Market failure describes any situation where the individual incentives for rational behavior do not lead to rational outcomes for the group. Put another way, each individual makes the correct decision for him/herself, but those prove to be the wrong decisions for the group. In traditional microeconomics, this is shown as a steady state disequilibrium in which the quantity supplied does not equal the quantity demanded.

BREAKING DOWN 'Market Failure'

A market failure occurs whenever the individuals in a group end up worse off than if they had not acted in perfectly rational self-interest. Such a group either incurs too many costs or receives too few benefits. Even though the concept seems simple, it can be misleading and easy to misidentify.

Contrary to what the name implies, market failure does not describe inherent imperfections in the market economy — there can be market failures in government activity, too. One noteworthy example is rent seeking by special interest groups. Special interest groups can gain a large benefit by lobbying for small costs on everyone else (such as through a tariff). When each small group imposes its costs, the whole group is worse off than if no lobbying had taken place.

Additionally, not every bad outcome from market activity counts as a market failure. Nor does a market failure imply that private market actors cannot solve the problem. On the flip side, not all market failures have a potential solution, even with prudent regulation or extra public awareness.

Common Types of Market Failure

Commonly cited market failures include externalities, monopoly privileges, information asymmetries and factor immobility. One easy-to-illustrate market failure is the “public good problem.” Public goods are goods or services which, if produced, the producer cannot limit its consumption to paying customers.
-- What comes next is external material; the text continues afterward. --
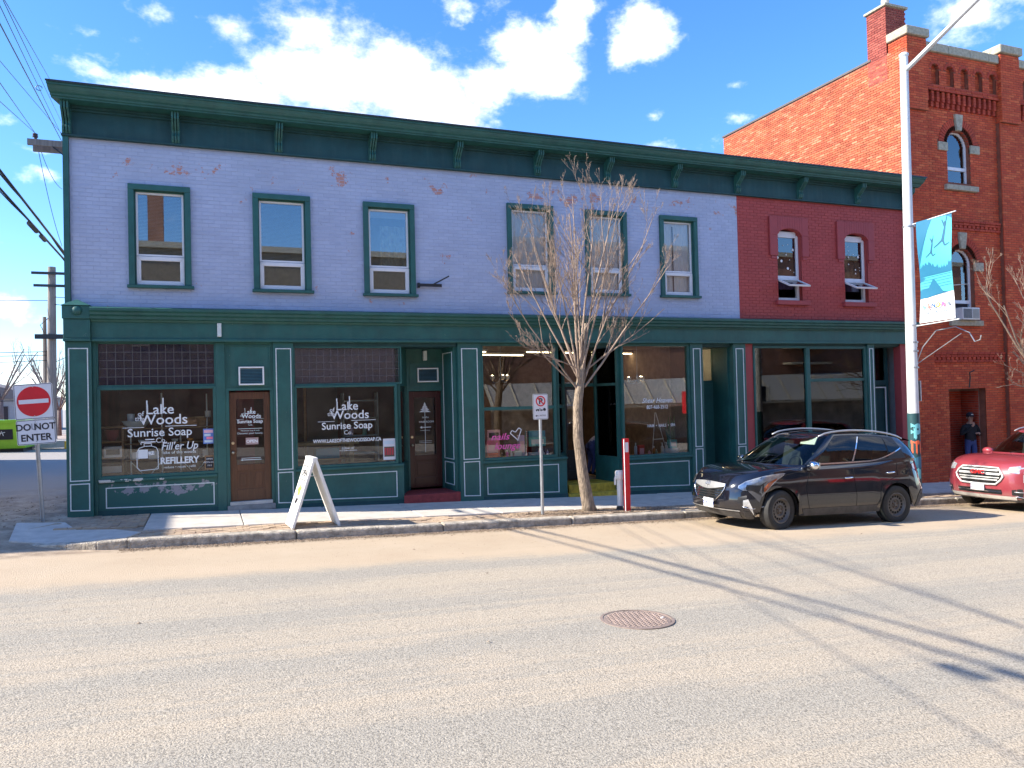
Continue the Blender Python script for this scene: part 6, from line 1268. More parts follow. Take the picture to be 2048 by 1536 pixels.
# A-frame sandwich board
AF = thing('sandwich_board', 'white folding sandwich board with green and black graphics standing on the sidewalk', 'sandwich board', (1.63, 13.30, -.33), local=True, rz=rad(4))
AW = pm('sandwich_white', (.80, .79, .76), .5, var=.1, scale=10, coords='obj')
for s_, tl in ((-1, 18.2), (1, -18.2)):
    M = Matrix.Translation((s_*.012, 0, 1.10)) @ Matrix.Rotation(rad(tl), 4, 'Y'); H = 1.16
    p = MB(); p.obox(M @ Matrix.Translation((0, 0, -H/2)), .05, .60, H); p.obox(M @ Matrix.Translation((0, -.26, -H-.01)), .045, .06, .03); p.obox(M @ Matrix.Translation((0, .26, -H-.01)), .045, .06, .03)
    pn = p.build('board', AW, AF, bevel=.012)
    if s_ < 0:
        # graphics on the left-facing board; local frame: x across board, y up
        G = M @ Matrix.Translation((-.0262, 0, 0)) @ Matrix(((0, 0, -1, 0), (-1, 0, 0, 0), (0, 1, 0, 0), (0, 0, 0, 1)))
        def flat(pts, mat, nm):
            k = MB(); k.prism(pts, 0, .0015, 'z'); k.v = [tuple(G @ Vector(v)) for v in k.v]; k.build(nm, mat, pn)
        k = MB(); 
        for a, b, c, d in ((-.22, .22, -.38, -.365), (-.22, .22, -.15, -.135), (-.22, -.205, -.365, -.15), (.205, .22, -.365, -.15)): k.box(a, b, c, d, 0, .0015)
        k.v = [tuple(G @ Vector(v)) for v in k.v]; k.build('black_outline', SIGNB, pn)
        text('OPEN', SIGNB, pn, G @ Matrix.Translation((0, -.31, 0)), .15, bold=.004, local=True)
        LG = pm('lime_green', (.25, .55, .08), .5); flat([(0, -.42), (.06, -.50), (.18, -.48), (.10, -.56), (.15, -.66), (.03, -.62), (-.06, -.68), (-.06, -.58), (-.17, -.56), (-.07, -.50)], LG, 'green_flower')
        flat([(.02, -.66), (.12, -.70), (.04, -.78), (-.10, -.76), (-.05, -.70)], SIGNB, 'black_leaf')
        for z_ in (-.84, -.92, -1.0): flat([(-.16, z_), (.16, z_), (.16, z_-.03), (-.16, z_-.03)], pm('grey_ink%d' % int(-z_*100), (.25, .25, .27), .6), 'text_line')
MB().obox(Matrix.Translation((0, 0, 1.11)), .09, .60, .035).build('top_hinge', AW, AF, bevel=.01)
MB().tube([(-.10, 0, .80), (.10, 0, .80)], .005, 4).build('spreader_chain', GALV, AF)

# street lamp with banner
LP = thing('street_lamp', 'tall pale grey street lamp pole with a long arm reaching over the road', 'street lamp', (14.84, 12.95, -.80))
m = MB(); m.tube([(14.84, 12.95, -.85), (14.86, 12.95, 3), (14.93, 12.95, 9.25)], [.125, .115, .085], 20); m.build('pole', PAINTG, LP, smooth=30)
m = MB(); m.tube([(14.93, 12.87, 8.93), (14.94, 11.0, 9.72), (14.95, 9.2, 10.35)], [.055, .05, .045], 12); m.build('arm', PAINTG, LP, smooth=30); MB().lathe([(.10, 0), (.10, .05), (.06, .08), (.001, .09)], (14.93, 12.95, 9.25), 14).build('finial_cap', PAINTG, LP)
MB().ell((14.95, 8.9, 10.40), .17, .35, .08).build('lamp_head', PAINTG, LP, smooth=True)
for z in (5.35, 3.10, 2.72, 2.15, 2.52): MB().lathe([(.124, -.02), (.13, -.015), (.13, .015), (.124, .02)], (14.86+.008*z, 12.95, z), 20).build('strap', GALV, LP)
for z in (5.38, 3.08): MB().tube([(14.90, 12.84, z), (14.89, 11.75, z+.05)], .014, 6).build('banner_arm', PAINTG, LP)
for z in (2.62, 2.22): bx(14.98, 15.03, 12.93, 12.97, z, z+.12).build('bracket_clip', WHITE, LP)
MB().tube([(15.0, 12.95, 2.25), (15.03, 12.8, 2.6), (15.1, 12.5, 2.95), (15.2, 12.1, 3.0), (15.3, 11.85, 2.85), (15.32, 11.75, 2.65), (15.35, 11.65, 2.68), (15.35, 11.62, 2.78)], .012, 6).build('basket_hook', GALV, LP)
MB().tube([(15.0, 12.9, 2.25), (15.25, 12.0, 2.85)], .009, 5).build('hook_brace', GALV, LP)
# painted vinyl wrap round the foot of the pole
wr = MB(); wr.tube([(14.84, 12.95, -.82), (14.85, 12.95, 1.12)], [.130, .127], 24, caps=False); o = wr.build('pole_wrap', pm('wrap_dark_teal', (.02, .07, .08), .5), LP, smooth=True)
def on_pole(pts, mat, nm):
    k = MB(); rows = []
    # pts: strip list of (angle deg, z_lo, z_hi)
    for a, z0, z1 in pts: t = rad(a); rows.append([(14.845+.1325*math.cos(t), 12.95+.1325*math.sin(t), z) for z in (z0, z1)])
    k.grid(rows); k.build(nm, mat, o)
TE = pm('wrap_aqua', (.18, .55, .60), .5); OR = pm('wrap_orange', (.75, .14, .06), .5); TE2 = pm('wrap_blue', (.04, .16, .25), .5)
for (a0, a1, z0, z1, mt) in ((-165, -60, .80, .88, TE), (-90, -60, .70, .88, TE), (-165, -60, .66, .73, TE), (-140, -110, .55, .80, TE), (-170, -60, .44, .50, OR), (-165, -148, .22, .46, OR), (-125, -108, .22, .46, OR), (-85, -65, .22, .46, OR), (-170, -40, -.1, .14, TE2), (-150, -80, -.35, -.12, TE)):
    on_pole([(a0+(a1-a0)*i/6, z0+.02*math.sin(i*1.3), z1+.02*math.cos(i*1.7)) for i in range(7)], mt, 'painted_motif')
BN = thing('pole_banner', 'turquoise and white KENORA banner of leaping figures hanging on the lamp pole', 'banner', (14.9, 12.3, 3.1))
YB0, YB1, ZB0, ZB1 = 12.74, 11.86, 3.13, 5.40
def bpt(u_, v_, dx=0):    # u 0 pole side ..1 free end; v 0 bottom..1 top
    y = YB0+(YB1-YB0)*u_+(-.03*math.sin(v_*3.1)*(1-u_)); return (14.895+.04*math.sin(v_*5+u_*2)*(.3+.7*math.sin(math.pi*v_))-dx, y, ZB0+.03*u_+(ZB1-ZB0)*v_)
def bpatch(fn, mat, nm, n=24, dx=.003, par=None):
    k = MB(); k.grid([[bpt(u_, v_, dx) for v_ in (lo+(hi-lo)*j/6 for j in range(7))] for u_, lo, hi in fn]); return k.build(nm, mat, par or BN, smooth=True)
AQ = pm('banner_aqua', (.07, .42, .48), .6, var=.03); DBL = pm('banner_blue', (.012, .15, .27), .6, var=.04); NAV = pm('banner_navy', (.01, .10, .20), .6)
k = MB(); k.grid([[bpt(i/10, j/20, 0) for j in range(21)] for i in range(11)]); cl = k.build('cloth', pm('banner_white', (.68, .68, .68), .6, var=.02), BN, smooth=True)
U = [i/24 for i in range(25)]
bpatch([(u_, .235+.03*u_, 1) for u_ in U], DBL, 'blue_field', par=cl)
bpatch([(u_, .46+.05*math.sin(u_*3.5), .985-(.55*max(0, .42-u_)*2 if u_ < .42 else 0)-.25*max(0, u_-.85)) for u_ in U], AQ, 'aqua_sky', par=cl, dx=.005)
rt = random.Random(9); bpatch([(i/60, .45, .52+.03*math.sin(i/9)+rt.uniform(0, .045)) for i in range(61)], DBL, 'treeline', par=cl, dx=.007)
bpatch([(u_, .26+.05*(1-u_), .445) for u_ in U], AQ, 'lake', par=cl, dx=.005)
for v_ in (.43, .405, .38, .35, .325): bpatch([(.03+.94*i/8, v_, v_+.006) for i in range(9)], DBL, 'ripple', par=cl, dx=.0065)
bpatch([(.15+.6*i/12, .235+.03*i/12, .42-.16*abs(i/12-.45)*2) for i in range(13)], DBL, 'bow_of_boat', par=cl, dx=.008)
bpatch([(0+.45*i/8, .62+.8*i/8*.45, .985) for i in range(9)], DBL, 'dark_bank', par=cl, dx=.0065)
def figure_on_banner(cu, cv, s_, nm):
    k = MB()
    def limb(a, b, w):
        (au, av), (bu, bv) = a, b; d = Vector((bu-au, (bv-av)*2.58)); n_ = Vector((-d.y, d.x)).normalized()*w
        q = [(au+n_.x, av+n_.y/2.58), (bu+n_.x*.6, bv+n_.y*.6/2.58), (bu-n_.x*.6, bv-n_.y*.6/2.58), (au-n_.x, av-n_.y/2.58)]
        k.add([bpt(cu+x*s_, cv+y*s_, .010) for x, y in q], [(0, 1, 2, 3)])
    for a, b, w in (((0, 0), (.05, .10), .035), ((.05, .10), (-.02, .17), .018), ((.05, .10), (.10, .19), .016), ((0, 0), (-.12, -.03), .025), ((-.12, -.03), (-.22, -.05), .016), ((0, 0), (.05, -.05), .025), ((.05, -.05), (.16, -.035), .015), ((.05, .115), (.05, .15), .028)): limb(a, b, w)
    k.build(nm, NAV, cl)
figure_on_banner(.76, .76, 1.15, 'leaping_figure'); figure_on_banner(.42, .67, .8, 'leaping_figure')
MB_ = Matrix(((0, 0, -1, 0), (-1, 0, 0, 0), (0, 1, 0, 0), (0, 0, 0, 1)))
cols = [(.18, .55, .60), (.85, .10, .08), (.03, .12, .30), (.85, .5, .05), (.75, .08, .30), (.20, .25, .30)]
for i, ch in enumerate('KENORA'):
    cm = pm('letter_ink_%d' % i, cols[i], .5); y = YB0-.14-i*.122; text(ch, cm, cl, Matrix.Translation((14.872, y, ZB0+.31+.002*i)) @ MB_, .135, bold=.005, sx=.95)
text('LAKE OF THE WOODS', NAV, cl, Matrix.Translation((14.878, YB0-.43, ZB0+.20)) @ MB_, .058, bold=.001)
# small parking plate on the far side of the pole
BP = thing('back_of_sign', 'small sign plate seen from behind on the street lamp pole', 'road sign', (15.1, 12.95, 1.4))
m = MB(); m.obox(Matrix.Translation((15.06, 13.0, 1.62)) @ Matrix.Rotation(rad(62), 4, 'Z'), .30, .008, .44); m.build('plate', GALV, BP, bevel=.003); m = MB(); m.obox(Matrix.Translation((15.075, 12.99, 1.62)) @ Matrix.Rotation(rad(62), 4, 'Z'), .30, .01, .46); m.build('rim', WHITE, BP)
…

Public goods create market failures if some consumers decide to not pay but use the good anyway. National Defense is one such public good because each citizen receives similar benefits regardless of how much they pay. It is very difficult to privately produce the optimal amount of national defense. Since governments cannot use a competitive price system to determine the correct level of national defense, this may be a market failure with no pure solution.

Solutions to Market Failures

There are many potential solutions for market failures. Asymmetrical information is often solved by intermediaries or ratings agencies — investors rely on Moody’s and Standard & Poor’s to inform about securities risk; Underwriter’s Laboratories LLC performs the same task for electronics. Negative externalities, such as pollution, are solved with tort lawsuits that increase opportunity costs for the polluter. Tech companies that receive positive externalities from tech-educated graduates can subsidize computer education through scholarships.

If businesses hire too few teenagers or immigrants after a minimum wage increase, the government can create exceptions for younger or less-skilled workers. The 1978 Airline Deregulation Act solved the underproduction of cheap air travel by allowing new price and business competition. One popular public good, radio broadcasts, elegantly solved the non-excludable problem by packaging periodic paid advertisements with the free broadcast.